RAW DATA:
>>>

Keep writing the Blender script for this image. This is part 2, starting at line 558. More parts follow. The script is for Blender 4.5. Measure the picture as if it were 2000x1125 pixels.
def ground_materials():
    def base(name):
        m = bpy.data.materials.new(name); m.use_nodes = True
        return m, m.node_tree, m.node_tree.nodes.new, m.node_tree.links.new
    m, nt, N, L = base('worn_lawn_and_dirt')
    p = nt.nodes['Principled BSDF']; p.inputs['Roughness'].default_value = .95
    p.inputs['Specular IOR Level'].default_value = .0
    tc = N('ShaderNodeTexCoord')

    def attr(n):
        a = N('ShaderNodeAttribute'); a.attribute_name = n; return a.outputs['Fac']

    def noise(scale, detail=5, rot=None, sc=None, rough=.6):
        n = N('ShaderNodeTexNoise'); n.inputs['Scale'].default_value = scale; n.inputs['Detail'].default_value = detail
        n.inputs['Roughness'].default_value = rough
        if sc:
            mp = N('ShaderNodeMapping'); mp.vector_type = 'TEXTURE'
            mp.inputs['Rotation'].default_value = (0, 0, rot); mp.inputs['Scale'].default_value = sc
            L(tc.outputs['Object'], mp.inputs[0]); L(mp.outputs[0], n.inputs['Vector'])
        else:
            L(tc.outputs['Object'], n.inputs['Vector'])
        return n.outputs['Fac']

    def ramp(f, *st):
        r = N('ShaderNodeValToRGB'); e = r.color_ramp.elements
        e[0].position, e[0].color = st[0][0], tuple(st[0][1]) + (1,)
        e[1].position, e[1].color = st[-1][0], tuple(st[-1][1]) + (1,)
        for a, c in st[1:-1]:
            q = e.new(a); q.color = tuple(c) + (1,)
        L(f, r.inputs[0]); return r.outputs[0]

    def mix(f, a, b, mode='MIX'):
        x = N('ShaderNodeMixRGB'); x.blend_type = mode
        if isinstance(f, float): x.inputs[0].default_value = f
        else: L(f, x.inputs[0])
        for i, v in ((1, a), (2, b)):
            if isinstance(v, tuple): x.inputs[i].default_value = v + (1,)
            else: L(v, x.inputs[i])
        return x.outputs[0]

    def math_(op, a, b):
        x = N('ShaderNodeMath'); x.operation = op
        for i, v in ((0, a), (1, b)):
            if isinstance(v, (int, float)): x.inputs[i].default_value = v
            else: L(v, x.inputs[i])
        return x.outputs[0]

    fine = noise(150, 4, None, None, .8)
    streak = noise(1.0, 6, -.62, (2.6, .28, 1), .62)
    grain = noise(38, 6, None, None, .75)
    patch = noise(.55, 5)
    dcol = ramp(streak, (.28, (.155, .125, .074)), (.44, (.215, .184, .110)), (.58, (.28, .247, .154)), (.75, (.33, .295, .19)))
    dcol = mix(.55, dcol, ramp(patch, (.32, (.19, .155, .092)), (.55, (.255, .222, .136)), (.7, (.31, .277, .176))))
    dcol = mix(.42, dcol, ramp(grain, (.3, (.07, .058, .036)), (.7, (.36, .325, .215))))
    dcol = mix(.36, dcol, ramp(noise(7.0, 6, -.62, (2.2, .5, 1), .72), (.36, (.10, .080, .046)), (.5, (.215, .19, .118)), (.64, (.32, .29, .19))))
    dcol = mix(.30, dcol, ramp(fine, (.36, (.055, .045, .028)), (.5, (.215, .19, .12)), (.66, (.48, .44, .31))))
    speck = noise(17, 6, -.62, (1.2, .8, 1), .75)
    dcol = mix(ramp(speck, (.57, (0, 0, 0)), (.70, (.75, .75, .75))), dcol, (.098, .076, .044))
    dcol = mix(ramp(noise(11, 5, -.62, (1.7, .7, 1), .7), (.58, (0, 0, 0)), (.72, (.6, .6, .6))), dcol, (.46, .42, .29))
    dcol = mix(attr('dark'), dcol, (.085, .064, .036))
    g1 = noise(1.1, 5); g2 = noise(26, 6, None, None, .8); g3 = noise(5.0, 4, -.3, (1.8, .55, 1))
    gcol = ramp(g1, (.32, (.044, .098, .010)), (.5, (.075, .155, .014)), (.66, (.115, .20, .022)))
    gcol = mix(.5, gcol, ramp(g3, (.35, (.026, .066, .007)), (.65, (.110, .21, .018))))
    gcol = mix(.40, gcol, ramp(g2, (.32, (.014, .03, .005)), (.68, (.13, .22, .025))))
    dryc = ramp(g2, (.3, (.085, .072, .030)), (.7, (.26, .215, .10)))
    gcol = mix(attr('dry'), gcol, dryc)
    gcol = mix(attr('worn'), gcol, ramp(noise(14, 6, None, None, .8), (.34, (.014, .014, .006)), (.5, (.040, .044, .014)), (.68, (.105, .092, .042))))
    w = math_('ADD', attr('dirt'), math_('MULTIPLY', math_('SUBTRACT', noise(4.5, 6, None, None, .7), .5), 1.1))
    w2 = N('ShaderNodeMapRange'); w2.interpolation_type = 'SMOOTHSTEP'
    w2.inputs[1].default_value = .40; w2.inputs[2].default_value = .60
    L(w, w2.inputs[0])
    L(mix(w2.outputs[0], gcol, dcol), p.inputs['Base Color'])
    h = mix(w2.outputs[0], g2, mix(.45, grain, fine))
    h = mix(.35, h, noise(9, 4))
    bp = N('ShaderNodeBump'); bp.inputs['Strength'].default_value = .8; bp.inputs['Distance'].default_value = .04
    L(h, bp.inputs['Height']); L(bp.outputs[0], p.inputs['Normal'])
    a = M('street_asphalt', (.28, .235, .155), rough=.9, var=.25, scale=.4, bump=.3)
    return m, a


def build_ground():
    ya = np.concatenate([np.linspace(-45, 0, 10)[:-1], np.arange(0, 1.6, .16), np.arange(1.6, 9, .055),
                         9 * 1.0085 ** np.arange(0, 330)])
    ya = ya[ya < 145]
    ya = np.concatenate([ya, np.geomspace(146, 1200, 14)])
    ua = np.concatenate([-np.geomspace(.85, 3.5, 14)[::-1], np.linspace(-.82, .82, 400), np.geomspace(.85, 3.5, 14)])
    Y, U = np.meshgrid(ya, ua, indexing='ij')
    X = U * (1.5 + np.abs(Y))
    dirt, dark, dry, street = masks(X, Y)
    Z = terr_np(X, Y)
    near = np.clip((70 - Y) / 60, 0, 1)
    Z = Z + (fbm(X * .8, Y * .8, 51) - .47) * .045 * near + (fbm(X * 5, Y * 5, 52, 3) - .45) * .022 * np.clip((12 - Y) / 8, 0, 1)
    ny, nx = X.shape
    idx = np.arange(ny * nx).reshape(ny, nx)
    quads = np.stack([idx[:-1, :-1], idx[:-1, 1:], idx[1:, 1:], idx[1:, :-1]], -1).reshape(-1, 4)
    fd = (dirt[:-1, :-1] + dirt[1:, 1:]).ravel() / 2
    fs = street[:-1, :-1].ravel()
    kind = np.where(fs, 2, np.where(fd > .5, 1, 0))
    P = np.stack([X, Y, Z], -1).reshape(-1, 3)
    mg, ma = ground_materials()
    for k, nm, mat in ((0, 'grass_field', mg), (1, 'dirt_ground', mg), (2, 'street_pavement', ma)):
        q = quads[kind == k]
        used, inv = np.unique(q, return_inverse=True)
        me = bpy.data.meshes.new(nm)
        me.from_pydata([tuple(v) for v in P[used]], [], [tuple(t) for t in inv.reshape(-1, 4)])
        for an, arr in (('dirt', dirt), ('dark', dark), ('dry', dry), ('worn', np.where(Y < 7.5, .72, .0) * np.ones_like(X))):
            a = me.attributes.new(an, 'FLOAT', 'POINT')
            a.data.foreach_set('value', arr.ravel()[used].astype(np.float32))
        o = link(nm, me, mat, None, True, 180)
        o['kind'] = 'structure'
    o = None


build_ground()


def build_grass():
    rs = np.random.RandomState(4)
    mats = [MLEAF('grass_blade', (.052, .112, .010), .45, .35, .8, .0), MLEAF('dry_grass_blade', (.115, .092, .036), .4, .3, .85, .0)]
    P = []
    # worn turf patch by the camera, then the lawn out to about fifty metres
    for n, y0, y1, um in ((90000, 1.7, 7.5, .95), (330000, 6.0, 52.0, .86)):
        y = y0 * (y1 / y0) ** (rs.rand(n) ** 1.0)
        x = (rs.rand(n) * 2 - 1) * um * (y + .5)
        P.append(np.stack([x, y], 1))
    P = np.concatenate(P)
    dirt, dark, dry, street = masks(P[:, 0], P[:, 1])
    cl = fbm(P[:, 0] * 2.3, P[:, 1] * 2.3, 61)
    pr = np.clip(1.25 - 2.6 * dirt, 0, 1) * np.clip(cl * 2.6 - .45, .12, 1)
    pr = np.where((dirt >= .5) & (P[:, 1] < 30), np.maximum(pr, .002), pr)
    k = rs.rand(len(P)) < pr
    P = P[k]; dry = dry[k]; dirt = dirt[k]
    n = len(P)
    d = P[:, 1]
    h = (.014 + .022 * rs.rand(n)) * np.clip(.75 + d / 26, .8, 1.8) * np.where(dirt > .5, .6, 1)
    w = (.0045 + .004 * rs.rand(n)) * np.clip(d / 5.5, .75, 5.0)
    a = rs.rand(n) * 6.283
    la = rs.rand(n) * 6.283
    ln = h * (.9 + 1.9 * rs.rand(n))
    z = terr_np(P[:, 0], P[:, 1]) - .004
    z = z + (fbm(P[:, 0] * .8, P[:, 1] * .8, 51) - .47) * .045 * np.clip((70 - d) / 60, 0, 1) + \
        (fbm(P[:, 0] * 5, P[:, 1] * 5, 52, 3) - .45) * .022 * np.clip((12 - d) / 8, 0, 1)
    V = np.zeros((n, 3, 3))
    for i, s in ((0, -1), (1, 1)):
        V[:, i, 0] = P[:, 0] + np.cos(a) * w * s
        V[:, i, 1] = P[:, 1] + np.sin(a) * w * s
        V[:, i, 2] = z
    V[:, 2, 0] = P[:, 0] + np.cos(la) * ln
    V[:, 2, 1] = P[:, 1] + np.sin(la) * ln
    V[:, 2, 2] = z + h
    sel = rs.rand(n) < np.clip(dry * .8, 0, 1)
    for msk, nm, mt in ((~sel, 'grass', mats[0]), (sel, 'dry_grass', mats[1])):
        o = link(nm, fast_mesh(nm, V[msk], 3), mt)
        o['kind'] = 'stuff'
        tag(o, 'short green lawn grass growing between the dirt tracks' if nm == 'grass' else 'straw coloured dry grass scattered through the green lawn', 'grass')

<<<

Quote the listing above from its first line to the line with "L(f, r.inputs[0]); return", inclusive, and add nothing.

RESULT OF THIS EXERCISE:
Keep writing the Blender script for this image. This is part 2, starting at line 558. More parts follow. The script is for Blender 4.5. Measure the picture as if it were 2000x1125 pixels.
def ground_materials():
    def base(name):
        m = bpy.data.materials.new(name); m.use_nodes = True
        return m, m.node_tree, m.node_tree.nodes.new, m.node_tree.links.new
    m, nt, N, L = base('worn_lawn_and_dirt')
    p = nt.nodes['Principled BSDF']; p.inputs['Roughness'].default_value = .95
    p.inputs['Specular IOR Level'].default_value = .0
    tc = N('ShaderNodeTexCoord')

    def attr(n):
        a = N('ShaderNodeAttribute'); a.attribute_name = n; return a.outputs['Fac']

    def noise(scale, detail=5, rot=None, sc=None, rough=.6):
        n = N('ShaderNodeTexNoise'); n.inputs['Scale'].default_value = scale; n.inputs['Detail'].default_value = detail
        n.inputs['Roughness'].default_value = rough
        if sc:
            mp = N('ShaderNodeMapping'); mp.vector_type = 'TEXTURE'
            mp.inputs['Rotation'].default_value = (0, 0, rot); mp.inputs['Scale'].default_value = sc
            L(tc.outputs['Object'], mp.inputs[0]); L(mp.outputs[0], n.inputs['Vector'])
        else:
            L(tc.outputs['Object'], n.inputs['Vector'])
        return n.outputs['Fac']

    def ramp(f, *st):
        r = N('ShaderNodeValToRGB'); e = r.color_ramp.elements
        e[0].position, e[0].color = st[0][0], tuple(st[0][1]) + (1,)
        e[1].position, e[1].color = st[-1][0], tuple(st[-1][1]) + (1,)
        for a, c in st[1:-1]:
            q = e.new(a); q.color = tuple(c) + (1,)
        L(f, r.inputs[0]); return r.outputs[0]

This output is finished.